最後にスピーカを意識させない、振動でワインなどを美味しくするMusic Tray装置を紹介しました。

第7回 「キーパーツを見直す」

中島さんが3つの物差しを示しました。

 

眺めて:流れるような曲線、叩いて:透明な打音、触って:暖かい感触。 ひずみを非直線ひずみと音場ひずみと信号依存ひずみに分けて示しました。 卵スピーカを例に挙げ、振動支持系、振動対極、振動系と分けて対策を考えるとし、特に振動板とキャビネットの平滑化やキャビネットの変形球殻が有利であるとしています。
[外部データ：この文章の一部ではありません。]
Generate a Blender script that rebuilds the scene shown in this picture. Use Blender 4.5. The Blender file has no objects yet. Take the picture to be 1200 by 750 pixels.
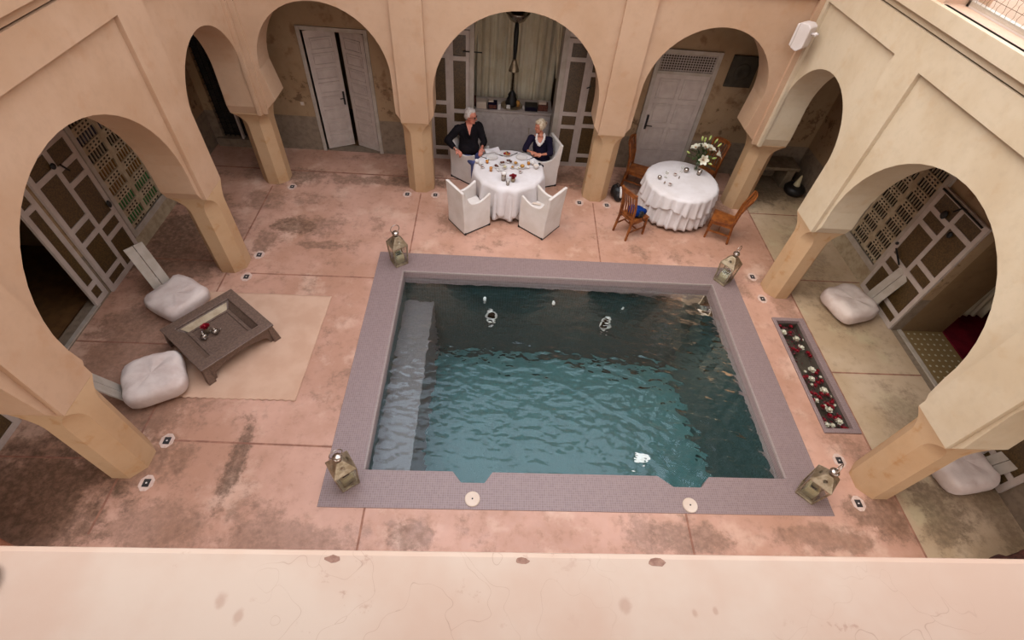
import bpy, math, random
from mathutils import Vector, Matrix, noise
from mathutils.geometry import tessellate_polygon
PI = math.pi
K = 0.9            # every measure below is multiplied by this at the end
WORLD, SUN, EXPO = 1.0, 1.25, 0.85
ALB = 0.66
random.seed(7)
SC = bpy.context.scene
COL = SC.collection

# ------------------------------------------------------------------ materials
def lin(c):
    c = c / 255.0
    return c / 12.92 if c <= 0.04045 else ((c + 0.055) / 1.055) ** 2.4
def rgb(t): return (lin(t[0]) * ALB, lin(t[1]) * ALB, lin(t[2]) * ALB, 1.0)
class NT:
    def __init__(s, name):
        s.m = bpy.data.materials.new(name); s.m.use_nodes = True
        s.t = s.m.node_tree; s.n = s.t.nodes; s.l = s.t.links; s.n.clear()
        s.out = s.n.new('ShaderNodeOutputMaterial')
        tc = s.n.new('ShaderNodeTexCoord'); mp = s.n.new('ShaderNodeVectorMath'); mp.operation = 'SCALE'
        mp.inputs[3].default_value = 1.0 / K; s.l.new(tc.outputs['Object'], mp.inputs[0]); s.co = mp.outputs[0]
    def N(s, k, **kw):
        n = s.n.new(k)
        for a, b in kw.items(): setattr(n, a, b)
        return n
    def L(s, a, b): s.l.new(a, b)
    def math(s, op, a, b=None, clamp=False):
        n = s.N('ShaderNodeMath', operation=op); n.use_clamp = clamp
        for i, x in enumerate((a, b)):
            if x is None: continue
            if isinstance(x, (int, float)): n.inputs[i].default_value = x
            else: s.L(x, n.inputs[i])
        return n.outputs[0]
    def noise(s, scale, detail=4, rough=.55, vec=None):
        n = s.N('ShaderNodeTexNoise'); n.inputs['Scale'].default_value = scale
        n.inputs['Detail'].default_value = detail; n.inputs['Roughness'].default_value = rough
        s.L(vec or s.co, n.inputs['Vector']); return n.outputs['Fac']
    def ramp(s, f, lo, hi, a=0., b=1.):
        n = s.N('ShaderNodeMapRange'); n.interpolation_type = 'SMOOTHSTEP'
        for i, x in ((1, lo), (2, hi), (3, a), (4, b)): n.inputs[i].default_value = x
        s.L(f, n.inputs[0]); return n.outputs[0]
    def mix(s, f, a, b, blend='MIX'):
        n = s.N('ShaderNodeMix', data_type='RGBA', blend_type=blend)
        if isinstance(f, (int, float)): n.inputs[0].default_value = f
        else: s.L(f, n.inputs[0])
        for i, x in ((6, a), (7, b)):
            if isinstance(x, tuple): n.inputs[i].default_value = x if len(x) == 4 and max(x) <= 1.0001 and x[3] == 1.0 else rgb(x)
            else: s.L(x, n.inputs[i])
        return n.outputs[2]
    def principled(s, col, rough=.7, metal=0., bump=None, bstr=.2, bdist=.02, spec=.35, **kw):
        p = s.N('ShaderNodeBsdfPrincipled')
        if isinstance(col, tuple): p.inputs['Base Color'].default_value = col
        else: s.L(col, p.inputs['Base Color'])
        if isinstance(rough, (int, float)): p.inputs['Roughness'].default_value = rough
        else: s.L(rough, p.inputs['Roughness'])
        p.inputs['Metallic'].default_value = metal; p.inputs['Specular IOR Level'].default_value = spec
        for a, b in kw.items(): p.inputs[a].default_value = b
        if bump is not None:
            bn = s.N('ShaderNodeBump'); bn.inputs['Strength'].default_value = bstr; bn.inputs['Distance'].default_value = bdist
            s.L(bump, bn.inputs['Height']); s.L(bn.outputs[0], p.inputs['Normal'])
        s.L(p.outputs[0], s.out.inputs[0]); return p
def simple(name, c, c2=None, rough=.7, scale=6., metal=0., bump=.1, spec=.35, lo=.35, hi=.65, detail=4, bs=None, **kw):
    t = NT(name); c = rgb(c)
    c2 = rgb(c2) if c2 else tuple(x * .8 for x in c[:3]) + (1.,)
    f = t.noise(scale, detail)
    col = t.mix(t.ramp(f, lo, hi), c, c2)
    t.principled(col, rough, metal, t.noise(bs or scale * 4, 3), bump, .01, spec, **kw)
    return t.m
M = {}
def plaster(name, c, c2, stain=(190, 135, 85), amt=.5, dadocol=None, dado=.85):
    t = NT(name)
    big = t.noise(.9, 5, .6); fine = t.noise(9, 6, .65); mid = t.noise(3.2, 4)
    col = t.mix(t.ramp(big, .35, .68), rgb(c), rgb(c2))
    col = t.mix(t.math('MULTIPLY', t.ramp(mid, .56, .72), amt), col, rgb(stain))
    col = t.mix(t.math('MULTIPLY', t.ramp(fine, .45, .75), .18), col, rgb(tuple(int(x * .82) for x in c)))
    if dadocol:
        sp = t.N('ShaderNodeSeparateXYZ'); t.L(t.co, sp.inputs[0])
        f = t.ramp(sp.outputs[2], dado - .008, dado + .008, 1, 0)
        dc = t.mix(t.ramp(fine, .4, .7), rgb(dadocol), rgb(tuple(int(x * .85) for x in dadocol)))
        col = t.mix(f, col, dc)
        peel = t.ramp(t.noise(3.6, 5, .7), .56, .61)
        band = t.math('MULTIPLY', t.ramp(sp.outputs[2], dado, dado + .25), t.ramp(sp.outputs[2], dado + .7, dado + 1.3, 1, 0))
        col = t.mix(t.math('MULTIPLY', t.math('MULTIPLY', peel, band), .8), col, rgb((112, 84, 58)))
    t.principled(col, .72, 0, t.noise(14, 5, .6), .12, .01, .25)
    return t.m
M['court'] = plaster('court_plaster', (216, 176, 142), (206, 164, 128), (198, 144, 100), .3)
M['courtpale'] = plaster('pale_court_plaster', (226, 203, 172), (216, 190, 156), (206, 166, 120), .25)
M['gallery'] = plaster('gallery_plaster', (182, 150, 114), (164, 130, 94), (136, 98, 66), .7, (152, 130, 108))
M['soffit'] = plaster('upper_plaster', (226, 186, 158), (216, 176, 146), (216, 160, 120), .3)
M['column'] = plaster('column_plaster', (214, 174, 132), (206, 162, 118), (194, 138, 84), .75)
# ledge: pale lime plaster with scuffs, chips and cracks
t = NT('ledge_plaster')
col = t.mix(t.ramp(t.noise(1.6, 5), .35, .65), rgb((220, 192, 168)), rgb((212, 176, 150)))
sc = t.math('MULTIPLY', t.ramp(t.noise(11, 6, .7), .60, .68), t.ramp(t.noise(2.3, 2), .48, .62))
col = t.mix(t.math('MULTIPLY', sc, .55), col, rgb((176, 130, 108)))
v = t.N('ShaderNodeTexVoronoi', feature='DISTANCE_TO_EDGE'); v.inputs['Scale'].default_value = 2.1
wv = t.N('ShaderNodeVectorMath', operation='ADD'); nn = t.N('ShaderNodeTexNoise'); nn.inputs['Scale'].default_value = 5; t.L(t.co, nn.inputs['Vector'])
t.L(t.co, wv.inputs[0]); t.L(nn.outputs['Color'], wv.inputs[1]); t.L(wv.outputs[0], v.inputs['Vector'])
ck = t.math('MULTIPLY', t.ramp(v.outputs['Distance'], .0, .006, 1, 0), t.ramp(t.noise(1.1, 1), .5, .62))
col = t.mix(t.math('MULTIPLY', ck, .45), col, rgb((150, 110, 90)))
for (sx_, sy_, sr_) in ((.455, .305, .022), (.665, .285, .012), (.73, .292, .010), (-.72, .31, .02), (-.66, .27, .016)):
    m = t.N('ShaderNodeVectorMath', operation='MULTIPLY_ADD'); t.L(t.co, m.inputs[0]); m.inputs[1].default_value = (1 / sr_, .7 / sr_, 0); m.inputs[2].default_value = (-sx_ / sr_, -.7 * sy_ / sr_, 0)
    ln = t.N('ShaderNodeVectorMath', operation='LENGTH'); t.L(m.outputs[0], ln.inputs[0])
    col = t.mix(t.ramp(t.math('ADD', ln.outputs['Value'], t.math('MULTIPLY', t.noise(24, 4), 1.3)), 1., 1.7, .38, 0), col, rgb((170, 118, 92)))
t.principled(col, .7, 0, t.noise(20, 5), .08, .005, .3); M['ledge'] = t.m
# courtyard floor: rose tadelakt with dark wear at fixed places
def floor_mat(name, a, b, dark, blobs, pale=None):
    t = NT(name)
    big = t.noise(.55, 6, .62); fine = t.noise(6, 7, .68)
    col = t.mix(t.ramp(big, .36, .62), rgb(a), rgb(b))
    if pale: col = t.mix(t.math('MULTIPLY', t.ramp(t.noise(1.3, 5, .65), .52, .68), .55), col, rgb(pale))
    col = t.mix(t.math('MULTIPLY', t.ramp(fine, .5, .72), .28), col, rgb(dark))
    wob = t.noise(2.6, 7, .74)
    acc = None
    for (x, y, rx, ry, s_) in blobs:
        m = t.N('ShaderNodeVectorMath', operation='MULTIPLY_ADD')
        t.L(t.co, m.inputs[0]); m.inputs[1].default_value = (1 / rx, 1 / ry, 0); m.inputs[2].default_value = (-x / rx, -y / ry, 0)
        ln = t.N('ShaderNodeVectorMath', operation='LENGTH'); t.L(m.outputs[0], ln.inputs[0])
        d = t.math('ADD', ln.outputs['Value'], t.math('MULTIPLY', t.math('SUBTRACT', wob, .5), 3.4))
        f = t.ramp(d, .55, 1.12, s_, 0)
        acc = f if acc is None else t.math('MAXIMUM', acc, f)
    w2 = t.math('MULTIPLY', t.ramp(t.noise(.8, 8, .74), .53, .62), .5)
    acc = w2 if acc is None else t.math('MAXIMUM', acc, w2)
    acc = t.math('MULTIPLY', acc, t.ramp(t.noise(12, 5, .7), .30, .62, .55, 1))
    col = t.mix(acc, col, rgb(dark))
    t.principled(col, t.ramp(fine, .3, .7, .38, .6), 0, t.noise(9, 6), .06, .01, .4)
    return t.m
BL = [(-3.39, 2.9, .16, .75, .85), (-4.0, 8.15, .45, .35, .8), (-4.9, 4.0, .8, .8, .5), (-4.6, 3.0, .55, .5, .6), (-5.8, 2.6, 1.2, .8, .9), (-6.2, 7.6, .8, 1.2, .85), (-5.4, 7.1, .9, .5, .7),
      (5.2, 9.7, .8, .6, .6), (5.8, 2.4, .55, .35, .7), (-4.1, 2.1, .7, .35, .5), (-.85, 2.05, .35, .25, .55), (2.9, 2.05, .8, .22, .6), (-1.7, 10.0, .9, .3, .8), (-4.35, 9.9, .7, .35, .7), (-2.9, 9.9, 1.0, .22, .6),
      (1.8, 10.4, .9, .4, .6), (-3.5, 8.2, .5, .3, .55), (-4.9, 9.0, .5, .4, .5), (2.2, 2.1, .3, .3, .5), (5.9, 6.5, .3, .5, .4), (3.6, 10.4, .8, .5, .6), (-6.0, 5.3, .6, .5, .6), (-5.9, 7.4, 1.0, 1.6, .6), (-5.7, 4.6, .9, 1.2, .5), (-5.9, 2.4, 1.4, 1.3, .75), (-2.4, 1.9, 1.2, .3, .45), (.6, 10.2, 1.4, .3, .45), (4.9, 2.1, .8, .2, .5), (-3.3, 7.6, .5, .14, .6), (-4.45, 7.6, .25, .4, .6)]
M['floor'] = floor_mat('rose_floor', (218, 166, 140), (194, 142, 114), (104, 76, 54), BL, (236, 194, 166))
M['slab'] = floor_mat('sand_floor', (214, 184, 152), (196, 164, 128), (122, 98, 74), [(6.7, 2.5, .45, .6, .8), (7.1, 3.9, .5, .9, .5), (6.6, 10.6, 1.5, .9, .8), (6.7, 6.1, .25, .3, .4), (7.0, 8.0, .4, .9, .45), (7.6, 2.6, .3, .8, .6)], (206, 186, 146))
M['joint'] = simple('joint', (178, 124, 98), (146, 98, 78), .8)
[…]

ステレオ音像については実像と虚像の問題を示し、パッシブな虚像の実像転換を提案した。左右の壁での反射波はLRが逆になる成分が有り壁面傾斜や拡散体でコントロールすることを提案しています。短時間でも楽音のレベル成分は大きく、高域に向かってのピークファクターの大きさについて再度示しています。

 

次いで振動板について材料から制作まで概要し微細構造にも触れています。密度とヤング率分布図、ヤング率の周波数特性と内部損失特性も示しています。新しい環状高分子材料:スライディングマテリアルの塗布効果を示し高域の特性改善効果も示した。また振動板材料の温度変化も示している。相変化材料による定温化の例を示しています。

 

キャビネットの遮音特性向上についても触れ、キャビネットの場合、通常の質量則と同時に構造からくる剛性も考慮すべきと説明した。また曲面板の振動モード減少と各共振での損失のアップを示し、曲面構造の優位性を示した。支持系のリニアリティーについて、支持体の形状、変形量の場所による変化を示しました。支持系で注意すべき点を整理しました。キャビネットの回析効果についても触れバッフル形状、指向特性、バッフルエッジ形状、最初の谷特性の周波数図を示しています。

 

吸音材について、粘性によるもの、熱伝導と熱輻射によるもの、分子振動による吸収の三つを挙げ、吸音材による周波数特性の変化を示しています。